My opinion is that I probably wouldn't let it advance their smite damage. My reasoning is twofold.

1> prestige classes that advance your prior class spellcasting are already very powerful, having it advance all or most of your other prior class features leaves you with a prestige class that there is no reason not to take it. Its almost too good, so I would err on the side of not making it even better when making a judgement call on how it works. I mean, if this prestige class advanced your paladin spells, your paladin lay on hands AND your paladin smite damage, why would you ever NOT take it? Auras? Mercies? should those advance as well?

2> If you look at the abilities they call out except for channel energy(domains, lay on hands, bane, inquisitions, curse) and look at the level table for those prior classes, you will see that those abilities are listed just once, at the level they are taken.
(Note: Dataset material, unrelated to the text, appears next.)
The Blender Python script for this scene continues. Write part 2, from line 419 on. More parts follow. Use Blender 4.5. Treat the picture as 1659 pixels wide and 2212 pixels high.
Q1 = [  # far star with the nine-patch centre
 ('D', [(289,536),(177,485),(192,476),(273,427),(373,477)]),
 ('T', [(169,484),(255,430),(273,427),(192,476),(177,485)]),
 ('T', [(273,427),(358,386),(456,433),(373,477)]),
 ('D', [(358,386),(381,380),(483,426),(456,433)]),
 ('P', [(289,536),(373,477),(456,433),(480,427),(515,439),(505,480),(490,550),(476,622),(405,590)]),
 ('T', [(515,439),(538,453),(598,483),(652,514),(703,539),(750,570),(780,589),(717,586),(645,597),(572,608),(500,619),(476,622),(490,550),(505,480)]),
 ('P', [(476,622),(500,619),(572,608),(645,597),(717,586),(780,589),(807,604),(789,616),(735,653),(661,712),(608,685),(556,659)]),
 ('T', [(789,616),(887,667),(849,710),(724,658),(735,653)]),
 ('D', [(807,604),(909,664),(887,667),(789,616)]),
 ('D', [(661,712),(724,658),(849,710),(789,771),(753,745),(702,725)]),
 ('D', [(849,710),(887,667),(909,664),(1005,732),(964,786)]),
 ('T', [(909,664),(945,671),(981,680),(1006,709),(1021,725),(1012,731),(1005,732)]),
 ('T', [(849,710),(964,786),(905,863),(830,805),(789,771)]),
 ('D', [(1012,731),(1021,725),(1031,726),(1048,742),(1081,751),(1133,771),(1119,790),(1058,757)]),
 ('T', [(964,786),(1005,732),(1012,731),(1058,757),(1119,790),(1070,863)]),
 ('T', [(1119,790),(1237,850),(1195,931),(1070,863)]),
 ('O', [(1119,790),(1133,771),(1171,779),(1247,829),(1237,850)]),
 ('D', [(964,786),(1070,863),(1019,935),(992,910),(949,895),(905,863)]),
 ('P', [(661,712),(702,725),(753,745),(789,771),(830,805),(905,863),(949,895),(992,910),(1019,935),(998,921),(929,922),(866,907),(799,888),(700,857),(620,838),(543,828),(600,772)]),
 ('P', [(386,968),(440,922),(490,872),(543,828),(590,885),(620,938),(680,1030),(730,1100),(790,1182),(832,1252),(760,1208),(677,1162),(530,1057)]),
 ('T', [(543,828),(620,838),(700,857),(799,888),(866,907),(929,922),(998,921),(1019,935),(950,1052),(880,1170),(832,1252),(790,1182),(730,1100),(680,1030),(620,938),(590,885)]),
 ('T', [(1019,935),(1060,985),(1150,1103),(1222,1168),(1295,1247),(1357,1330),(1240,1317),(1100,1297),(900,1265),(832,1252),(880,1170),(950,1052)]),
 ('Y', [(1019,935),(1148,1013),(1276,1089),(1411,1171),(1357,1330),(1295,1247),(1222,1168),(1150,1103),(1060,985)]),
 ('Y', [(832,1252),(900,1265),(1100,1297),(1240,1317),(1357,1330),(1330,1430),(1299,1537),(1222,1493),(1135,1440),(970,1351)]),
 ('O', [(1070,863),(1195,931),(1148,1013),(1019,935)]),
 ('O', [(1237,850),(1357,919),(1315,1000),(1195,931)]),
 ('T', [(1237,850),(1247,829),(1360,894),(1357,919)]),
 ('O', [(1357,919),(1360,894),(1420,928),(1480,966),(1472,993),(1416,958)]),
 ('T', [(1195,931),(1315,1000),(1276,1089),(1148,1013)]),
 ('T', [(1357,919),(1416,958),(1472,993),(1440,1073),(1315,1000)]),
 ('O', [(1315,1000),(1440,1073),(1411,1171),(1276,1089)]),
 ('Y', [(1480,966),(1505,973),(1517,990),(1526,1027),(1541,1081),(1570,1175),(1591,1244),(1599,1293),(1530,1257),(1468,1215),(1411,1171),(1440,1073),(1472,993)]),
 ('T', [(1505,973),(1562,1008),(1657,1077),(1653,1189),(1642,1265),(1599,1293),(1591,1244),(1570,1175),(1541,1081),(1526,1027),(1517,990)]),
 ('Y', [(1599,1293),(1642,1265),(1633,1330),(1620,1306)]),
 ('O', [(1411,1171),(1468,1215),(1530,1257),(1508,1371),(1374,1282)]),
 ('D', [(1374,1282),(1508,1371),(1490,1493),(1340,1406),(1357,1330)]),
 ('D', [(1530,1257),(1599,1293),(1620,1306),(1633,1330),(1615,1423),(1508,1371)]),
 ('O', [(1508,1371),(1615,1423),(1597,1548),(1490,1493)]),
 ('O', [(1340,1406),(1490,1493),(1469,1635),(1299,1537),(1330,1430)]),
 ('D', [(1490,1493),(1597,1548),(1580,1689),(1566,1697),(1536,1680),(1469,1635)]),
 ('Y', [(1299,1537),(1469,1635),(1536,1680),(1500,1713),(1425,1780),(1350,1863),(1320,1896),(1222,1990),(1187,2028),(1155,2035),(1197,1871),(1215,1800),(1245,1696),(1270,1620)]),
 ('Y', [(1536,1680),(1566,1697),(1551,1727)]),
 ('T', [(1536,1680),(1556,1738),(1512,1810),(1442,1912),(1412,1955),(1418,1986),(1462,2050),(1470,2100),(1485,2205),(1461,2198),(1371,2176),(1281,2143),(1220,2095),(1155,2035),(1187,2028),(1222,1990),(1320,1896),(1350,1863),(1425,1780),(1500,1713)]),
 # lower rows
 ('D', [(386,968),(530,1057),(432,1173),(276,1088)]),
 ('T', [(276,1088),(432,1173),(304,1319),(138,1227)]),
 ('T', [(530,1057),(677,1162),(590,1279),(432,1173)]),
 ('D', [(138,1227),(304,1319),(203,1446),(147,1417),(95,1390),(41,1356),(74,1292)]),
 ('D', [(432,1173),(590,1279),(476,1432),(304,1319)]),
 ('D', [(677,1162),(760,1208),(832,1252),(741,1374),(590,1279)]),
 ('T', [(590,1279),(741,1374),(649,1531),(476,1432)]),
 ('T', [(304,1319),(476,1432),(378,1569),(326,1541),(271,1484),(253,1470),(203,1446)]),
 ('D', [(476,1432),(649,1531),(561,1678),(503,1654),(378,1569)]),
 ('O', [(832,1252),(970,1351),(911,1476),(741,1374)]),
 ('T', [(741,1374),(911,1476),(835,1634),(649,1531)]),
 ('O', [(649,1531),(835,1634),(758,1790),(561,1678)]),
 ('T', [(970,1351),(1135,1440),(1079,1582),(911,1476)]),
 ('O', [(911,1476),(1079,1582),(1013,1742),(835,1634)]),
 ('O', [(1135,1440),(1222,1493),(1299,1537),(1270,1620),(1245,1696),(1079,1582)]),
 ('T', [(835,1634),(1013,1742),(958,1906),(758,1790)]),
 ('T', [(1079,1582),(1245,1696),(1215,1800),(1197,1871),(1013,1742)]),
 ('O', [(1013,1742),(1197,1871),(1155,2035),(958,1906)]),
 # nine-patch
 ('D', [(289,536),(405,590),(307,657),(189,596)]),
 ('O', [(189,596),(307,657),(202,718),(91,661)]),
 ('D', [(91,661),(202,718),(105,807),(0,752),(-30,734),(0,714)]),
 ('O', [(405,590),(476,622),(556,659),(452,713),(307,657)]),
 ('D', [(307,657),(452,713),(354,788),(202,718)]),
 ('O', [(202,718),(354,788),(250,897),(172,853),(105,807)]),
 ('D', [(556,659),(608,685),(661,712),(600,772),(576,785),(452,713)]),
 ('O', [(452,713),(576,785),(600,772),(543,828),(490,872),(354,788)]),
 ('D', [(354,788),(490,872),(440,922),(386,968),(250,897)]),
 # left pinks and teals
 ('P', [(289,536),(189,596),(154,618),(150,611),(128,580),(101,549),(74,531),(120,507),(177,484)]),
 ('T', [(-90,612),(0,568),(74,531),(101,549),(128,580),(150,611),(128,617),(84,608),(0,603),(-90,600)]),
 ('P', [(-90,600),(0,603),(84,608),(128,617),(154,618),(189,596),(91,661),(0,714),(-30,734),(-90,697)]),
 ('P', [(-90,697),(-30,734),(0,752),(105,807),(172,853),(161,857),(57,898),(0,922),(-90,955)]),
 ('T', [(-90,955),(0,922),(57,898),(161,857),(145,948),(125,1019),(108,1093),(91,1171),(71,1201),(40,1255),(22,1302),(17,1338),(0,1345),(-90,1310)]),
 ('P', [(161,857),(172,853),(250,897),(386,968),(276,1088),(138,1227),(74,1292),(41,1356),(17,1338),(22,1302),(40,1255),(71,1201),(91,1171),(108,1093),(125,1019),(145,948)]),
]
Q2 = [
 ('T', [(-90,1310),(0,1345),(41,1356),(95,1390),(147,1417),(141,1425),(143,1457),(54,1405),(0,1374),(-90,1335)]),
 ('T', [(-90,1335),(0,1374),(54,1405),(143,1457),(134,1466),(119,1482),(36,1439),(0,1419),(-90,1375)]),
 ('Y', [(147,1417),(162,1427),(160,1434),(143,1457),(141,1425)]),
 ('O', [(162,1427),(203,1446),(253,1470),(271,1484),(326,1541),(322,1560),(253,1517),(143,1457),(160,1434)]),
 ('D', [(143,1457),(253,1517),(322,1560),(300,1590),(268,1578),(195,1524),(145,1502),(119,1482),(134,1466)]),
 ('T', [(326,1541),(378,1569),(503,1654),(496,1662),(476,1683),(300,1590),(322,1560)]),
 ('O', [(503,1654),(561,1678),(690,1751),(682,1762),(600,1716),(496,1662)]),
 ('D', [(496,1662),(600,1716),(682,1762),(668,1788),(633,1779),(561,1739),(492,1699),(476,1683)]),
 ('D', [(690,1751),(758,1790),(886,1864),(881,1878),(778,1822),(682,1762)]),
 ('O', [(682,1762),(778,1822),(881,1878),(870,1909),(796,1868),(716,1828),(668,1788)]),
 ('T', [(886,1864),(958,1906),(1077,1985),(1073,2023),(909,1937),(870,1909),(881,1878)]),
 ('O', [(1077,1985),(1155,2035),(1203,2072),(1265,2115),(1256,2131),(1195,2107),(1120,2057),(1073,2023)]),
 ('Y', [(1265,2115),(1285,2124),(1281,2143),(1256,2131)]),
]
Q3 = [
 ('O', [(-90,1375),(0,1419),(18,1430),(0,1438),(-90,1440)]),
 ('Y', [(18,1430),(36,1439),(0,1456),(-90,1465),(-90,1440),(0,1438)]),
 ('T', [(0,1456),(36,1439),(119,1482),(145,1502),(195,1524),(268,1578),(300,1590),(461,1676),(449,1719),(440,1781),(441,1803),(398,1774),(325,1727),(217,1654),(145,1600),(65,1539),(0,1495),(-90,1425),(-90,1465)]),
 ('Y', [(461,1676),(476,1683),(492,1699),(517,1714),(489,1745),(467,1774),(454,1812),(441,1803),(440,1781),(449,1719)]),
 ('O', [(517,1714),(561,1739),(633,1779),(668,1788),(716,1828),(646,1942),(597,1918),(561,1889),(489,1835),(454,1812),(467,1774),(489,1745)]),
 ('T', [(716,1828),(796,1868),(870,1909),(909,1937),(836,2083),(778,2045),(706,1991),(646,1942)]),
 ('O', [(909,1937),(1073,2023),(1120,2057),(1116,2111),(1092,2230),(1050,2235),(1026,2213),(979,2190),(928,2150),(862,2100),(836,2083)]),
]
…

You have to read the description to find out how they advance and give new abilities as you go up in class levels. Smite evil is listed each time the damage goes up, almost like they are treating it like separate class features that you get at higher levels rather than one feature that gets progressively better. Now, channel energy is also listed this way, so there is an exception to this reasoning. so my reasoning is shaky.

If I had to guess, I'd say the intention IS to let the prestige class advance all those features, but my opinion is that that makes the prestige class too powerful.